* EXERCISE INSTRUCTIONS:
Output a verbatim copy of the data, cut off after the line that contains "col = scn.collection".

* MATERIAL PROVIDED:
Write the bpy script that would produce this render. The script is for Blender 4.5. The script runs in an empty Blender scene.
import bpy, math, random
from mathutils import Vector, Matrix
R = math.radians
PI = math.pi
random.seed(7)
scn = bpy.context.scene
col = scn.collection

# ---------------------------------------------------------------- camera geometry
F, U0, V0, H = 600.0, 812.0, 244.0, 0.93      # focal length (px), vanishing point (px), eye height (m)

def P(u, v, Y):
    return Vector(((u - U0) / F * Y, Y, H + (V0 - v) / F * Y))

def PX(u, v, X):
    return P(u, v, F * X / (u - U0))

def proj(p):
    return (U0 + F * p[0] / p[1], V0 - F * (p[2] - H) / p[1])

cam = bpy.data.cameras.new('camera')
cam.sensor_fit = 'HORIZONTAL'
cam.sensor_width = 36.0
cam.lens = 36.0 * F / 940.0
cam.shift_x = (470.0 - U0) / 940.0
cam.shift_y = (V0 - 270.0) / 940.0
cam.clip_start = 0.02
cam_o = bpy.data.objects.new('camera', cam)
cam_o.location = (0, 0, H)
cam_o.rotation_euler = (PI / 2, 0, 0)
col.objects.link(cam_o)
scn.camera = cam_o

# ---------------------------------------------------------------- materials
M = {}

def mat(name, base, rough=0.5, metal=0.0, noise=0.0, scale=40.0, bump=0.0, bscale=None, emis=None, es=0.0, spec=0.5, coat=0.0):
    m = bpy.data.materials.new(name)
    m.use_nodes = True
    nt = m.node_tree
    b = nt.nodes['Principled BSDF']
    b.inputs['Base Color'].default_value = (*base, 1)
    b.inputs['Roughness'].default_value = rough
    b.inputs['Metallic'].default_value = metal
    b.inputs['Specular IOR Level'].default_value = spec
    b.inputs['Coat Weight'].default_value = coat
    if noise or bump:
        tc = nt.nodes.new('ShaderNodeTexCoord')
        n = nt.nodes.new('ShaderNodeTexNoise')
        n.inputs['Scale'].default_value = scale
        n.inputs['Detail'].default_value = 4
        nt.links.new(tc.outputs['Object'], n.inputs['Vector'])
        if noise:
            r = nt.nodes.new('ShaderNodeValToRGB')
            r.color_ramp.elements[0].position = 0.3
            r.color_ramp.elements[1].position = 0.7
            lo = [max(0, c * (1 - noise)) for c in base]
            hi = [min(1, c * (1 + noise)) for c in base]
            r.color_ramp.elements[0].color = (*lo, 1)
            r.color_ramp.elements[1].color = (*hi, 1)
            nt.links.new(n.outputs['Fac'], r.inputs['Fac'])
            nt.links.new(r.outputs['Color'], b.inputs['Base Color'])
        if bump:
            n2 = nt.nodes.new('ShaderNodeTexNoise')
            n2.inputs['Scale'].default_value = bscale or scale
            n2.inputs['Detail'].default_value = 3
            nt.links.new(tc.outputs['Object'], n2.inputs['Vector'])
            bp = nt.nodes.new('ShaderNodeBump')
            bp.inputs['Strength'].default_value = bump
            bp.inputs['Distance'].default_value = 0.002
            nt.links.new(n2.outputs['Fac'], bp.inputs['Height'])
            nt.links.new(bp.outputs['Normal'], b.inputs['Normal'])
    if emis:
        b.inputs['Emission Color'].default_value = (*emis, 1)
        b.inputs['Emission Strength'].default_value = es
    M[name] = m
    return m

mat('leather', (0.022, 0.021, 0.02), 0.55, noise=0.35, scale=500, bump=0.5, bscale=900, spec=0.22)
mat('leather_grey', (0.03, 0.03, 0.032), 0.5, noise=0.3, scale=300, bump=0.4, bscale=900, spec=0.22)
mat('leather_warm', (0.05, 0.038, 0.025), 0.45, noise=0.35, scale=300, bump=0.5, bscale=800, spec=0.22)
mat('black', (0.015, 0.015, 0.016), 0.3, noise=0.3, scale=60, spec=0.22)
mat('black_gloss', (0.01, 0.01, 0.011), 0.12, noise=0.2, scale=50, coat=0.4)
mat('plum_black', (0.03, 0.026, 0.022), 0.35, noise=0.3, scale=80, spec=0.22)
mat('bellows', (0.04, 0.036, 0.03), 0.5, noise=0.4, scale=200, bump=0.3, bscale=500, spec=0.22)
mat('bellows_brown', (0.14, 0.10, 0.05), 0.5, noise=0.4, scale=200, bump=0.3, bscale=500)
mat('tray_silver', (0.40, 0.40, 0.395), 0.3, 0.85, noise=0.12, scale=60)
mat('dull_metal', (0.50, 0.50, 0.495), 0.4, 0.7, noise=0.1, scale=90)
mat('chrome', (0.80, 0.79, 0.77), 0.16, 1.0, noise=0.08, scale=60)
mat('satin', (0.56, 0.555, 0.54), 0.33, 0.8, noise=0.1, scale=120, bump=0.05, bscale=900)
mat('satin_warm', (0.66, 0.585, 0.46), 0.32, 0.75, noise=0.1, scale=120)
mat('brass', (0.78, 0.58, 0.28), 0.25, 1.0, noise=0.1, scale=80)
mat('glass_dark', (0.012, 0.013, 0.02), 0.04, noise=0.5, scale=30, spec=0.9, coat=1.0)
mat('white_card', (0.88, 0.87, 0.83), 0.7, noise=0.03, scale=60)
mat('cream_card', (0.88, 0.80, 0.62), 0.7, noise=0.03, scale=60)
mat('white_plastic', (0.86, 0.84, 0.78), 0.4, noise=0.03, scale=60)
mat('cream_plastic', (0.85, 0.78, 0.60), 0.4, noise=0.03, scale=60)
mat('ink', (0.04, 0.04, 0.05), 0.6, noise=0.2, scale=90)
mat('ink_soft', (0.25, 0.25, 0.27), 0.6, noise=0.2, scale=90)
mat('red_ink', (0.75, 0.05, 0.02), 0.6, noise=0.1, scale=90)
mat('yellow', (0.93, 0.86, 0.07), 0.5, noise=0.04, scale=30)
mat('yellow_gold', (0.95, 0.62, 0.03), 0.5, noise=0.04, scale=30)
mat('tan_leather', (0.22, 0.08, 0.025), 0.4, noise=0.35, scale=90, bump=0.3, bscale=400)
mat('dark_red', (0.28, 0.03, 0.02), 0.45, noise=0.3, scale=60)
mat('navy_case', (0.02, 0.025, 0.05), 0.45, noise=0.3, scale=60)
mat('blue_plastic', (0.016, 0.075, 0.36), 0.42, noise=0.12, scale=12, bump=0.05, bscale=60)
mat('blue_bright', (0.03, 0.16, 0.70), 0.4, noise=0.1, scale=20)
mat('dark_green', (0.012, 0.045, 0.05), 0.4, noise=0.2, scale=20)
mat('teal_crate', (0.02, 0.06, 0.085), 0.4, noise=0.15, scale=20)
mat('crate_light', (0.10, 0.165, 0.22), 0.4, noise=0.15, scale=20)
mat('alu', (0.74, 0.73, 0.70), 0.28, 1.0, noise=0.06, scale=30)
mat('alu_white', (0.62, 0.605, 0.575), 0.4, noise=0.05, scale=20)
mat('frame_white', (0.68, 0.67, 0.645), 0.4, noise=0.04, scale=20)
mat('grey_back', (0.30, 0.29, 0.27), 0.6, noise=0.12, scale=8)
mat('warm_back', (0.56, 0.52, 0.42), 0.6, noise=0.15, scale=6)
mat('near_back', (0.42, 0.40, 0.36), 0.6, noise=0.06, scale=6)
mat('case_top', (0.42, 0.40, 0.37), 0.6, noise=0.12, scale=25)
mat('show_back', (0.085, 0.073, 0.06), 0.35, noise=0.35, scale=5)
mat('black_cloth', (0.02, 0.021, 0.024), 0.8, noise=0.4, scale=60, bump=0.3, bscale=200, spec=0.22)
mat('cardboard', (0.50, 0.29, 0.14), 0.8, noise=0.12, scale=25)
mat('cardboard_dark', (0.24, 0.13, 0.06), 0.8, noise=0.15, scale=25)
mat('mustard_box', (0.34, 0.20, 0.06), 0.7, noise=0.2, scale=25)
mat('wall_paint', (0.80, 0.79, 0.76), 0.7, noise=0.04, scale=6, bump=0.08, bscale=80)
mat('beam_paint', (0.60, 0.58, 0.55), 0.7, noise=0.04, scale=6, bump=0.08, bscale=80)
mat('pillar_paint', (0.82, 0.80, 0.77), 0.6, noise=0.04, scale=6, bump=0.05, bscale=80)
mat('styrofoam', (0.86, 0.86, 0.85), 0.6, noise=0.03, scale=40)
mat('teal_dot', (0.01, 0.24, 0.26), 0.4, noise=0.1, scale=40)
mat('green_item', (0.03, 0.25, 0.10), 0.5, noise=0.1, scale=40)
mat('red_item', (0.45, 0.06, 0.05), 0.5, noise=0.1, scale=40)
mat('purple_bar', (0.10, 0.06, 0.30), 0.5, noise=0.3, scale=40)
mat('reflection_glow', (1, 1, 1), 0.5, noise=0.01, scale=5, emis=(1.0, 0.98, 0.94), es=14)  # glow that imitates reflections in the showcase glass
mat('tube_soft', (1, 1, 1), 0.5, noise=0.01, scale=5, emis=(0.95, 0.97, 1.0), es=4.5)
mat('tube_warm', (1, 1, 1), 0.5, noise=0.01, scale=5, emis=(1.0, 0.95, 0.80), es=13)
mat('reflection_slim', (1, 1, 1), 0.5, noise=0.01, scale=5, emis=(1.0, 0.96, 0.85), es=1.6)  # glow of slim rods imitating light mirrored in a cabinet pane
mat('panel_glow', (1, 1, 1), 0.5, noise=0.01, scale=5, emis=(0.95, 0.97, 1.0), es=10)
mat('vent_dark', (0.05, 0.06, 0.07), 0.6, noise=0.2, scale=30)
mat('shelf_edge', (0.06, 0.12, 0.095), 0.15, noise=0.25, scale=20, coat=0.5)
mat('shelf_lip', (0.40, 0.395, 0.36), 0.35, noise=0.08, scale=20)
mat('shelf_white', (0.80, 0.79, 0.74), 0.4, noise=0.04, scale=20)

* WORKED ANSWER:
Write the bpy script that would produce this render. The script is for Blender 4.5. The script runs in an empty Blender scene.
import bpy, math, random
from mathutils import Vector, Matrix
R = math.radians
PI = math.pi
random.seed(7)
scn = bpy.context.scene
col = scn.collection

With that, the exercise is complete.